Figure 5a shows the UV/Vis absorption spectra of the Al₂O₃ films P1, P4, P5, and P6, before (purple) and after (blue) annealing. A characteristic absorption band for alumina is observed in the range of 210 nm to 280 nm [10,27]. Films P1 and P5 exhibit a maximum absorption peak at 263 nm, while films P4 and P6 show a peak at 259 nm. After annealing at 100 °C, the absorption bands shift slightly, with a central wavelength near 259 nm.

Figure 5b displays the Tauc plots used to determine the optical band gaps of films P6 and P4Tr, calculated to be 4.44 eV and 4.49 eV, respectively. The band gaps were estimated by extrapolating the linear portion of the (αh$\nu$)² vs. photon energy (h$\nu$) plot, following the Tauc model for direct allowed transitions [2,10]. The Al₂O₃ films (P1, P4, P5, P6, and P1Tr, P4Tr, P5Tr, P6Tr) deposited at low temperatures (40–100 °C) and annealed at 100 °C, exhibit optical band gaps ranging from 4.44 to 4.49 eV. These values are consistent with those reported for α- and γ-alumina films deposited using high-temperature techniques, which typically fall within the 4–6 eV range [21,22]. The slight variations observed before and after annealing are minimal and fall in the expected margin of error for the measurement and calculation methods used. Nonetheless, the consistency across samples supports the conclusion that alumina films with comparable optical properties can be obtained at significantly lower processing temperatures. The optical band gap (Eg) of the samples Al₂O₃ was determined from the UV/Vis spectra using the Tauc [27] Equation (1):

$${\left(\alpha h\nu \right)}^{{\displaystyle \frac{1}{n}}}=C_1\left(h\nu -E_g\right)$$

(1)

where α = Absorption coefficient, h = Planck’s const., $\nu$ = incident radiation frequency, $C_1$ = proportionality constant, E_g = bandgap energy of the material, and n = power whose value depends on the electronic transition presented by the material (Al₂O₃ presents a direct allowed transition for which n = ½ [27]). The Tauc extrapolation diagram for the abscissa provides the value of the optical band gap (E_g) [27].

The lower value obtained can be attributed to several factors: (i) the presence of structural defects in films deposited at low temperatures, (ii) the amorphous nature of the material under these deposition conditions, and (iii) possible impurities from the commercial precursor (80% purity).

This result highlights the potential of the low-temperature ultrasonic spray pyrolysis (USP) method to fabricate the dielectric Al₂O₃ films with suitable optical properties for flexible electronics. The ability to achieve such band gaps at temperatures below 300 °C presents a significant advantage in terms of energy savings and compatibility with thermally sensitive substrates.
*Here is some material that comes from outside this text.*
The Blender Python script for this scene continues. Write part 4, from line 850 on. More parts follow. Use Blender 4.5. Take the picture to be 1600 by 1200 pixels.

In previous studies, temperatures exceeding 300 °C were typically required to deposit alumina films, depending on the technique [1,14,28]. For instance, chemical vapor deposition (CVD) operates between 200 °C and 1000 °C [13,14,15], sputtering around 400 °C [14,16], and the sol–gel processes above 400 °C [17,18,19]. In contrast, the present work demonstrates the feasibility of using USP at temperatures below 200 °C to obtain alumina films with comparable optical features.

The observed absorption band in the 200–280 nm range aligns well with literature values for α- and γ-alumina [10,12,13,27], further confirming the optical behavior of the films obtained in this study.

The combined results from UV-Vis, XRD, SEM, and EDS analyses confirm that alumina films obtained via low-temperature ultrasonic spray pyrolysis exhibit structural, morphological, and optical features consistent with partially crystalline alumina. The presence of spherical particles on the surface is attributed to nucleation processes during deposition and thermal annealing. These findings demonstrate that even at temperatures as low as 100 °C, it is possible to obtain functional alumina films with properties suitable for use in dielectric layers and flexible electronics.

4. Conclusions

The Al₂O₃ films were successfully deposited using an economical and straightforward method ultrasonic spray pyrolysis at low temperatures of 40 °C, 60 °C, 80 °C, and 100 °C, using easily handled precursors. After annealing at 100 °C, modifications in their optical and compositional properties were observed. The films exhibited a thickness of approximately 8 µm, including agglomerated surface features.

X-ray diffraction (XRD) patterns indicated the presence of tetragonal and orthorhombic structural phases through the identification of specific crystallographic planes. SEM analysis showed the presence of surface agglomerates (average particle size ≈ 7.252 µm) distributed over a continuous underlying film. Energy-dispersive X-ray spectroscopy (EDS) confirmed the presence of aluminum and oxygen, with slight compositional variations depending on deposition and annealing conditions. UV-Vis spectroscopy revealed characteristic alumina absorption bands between 259 nm and 263 nm.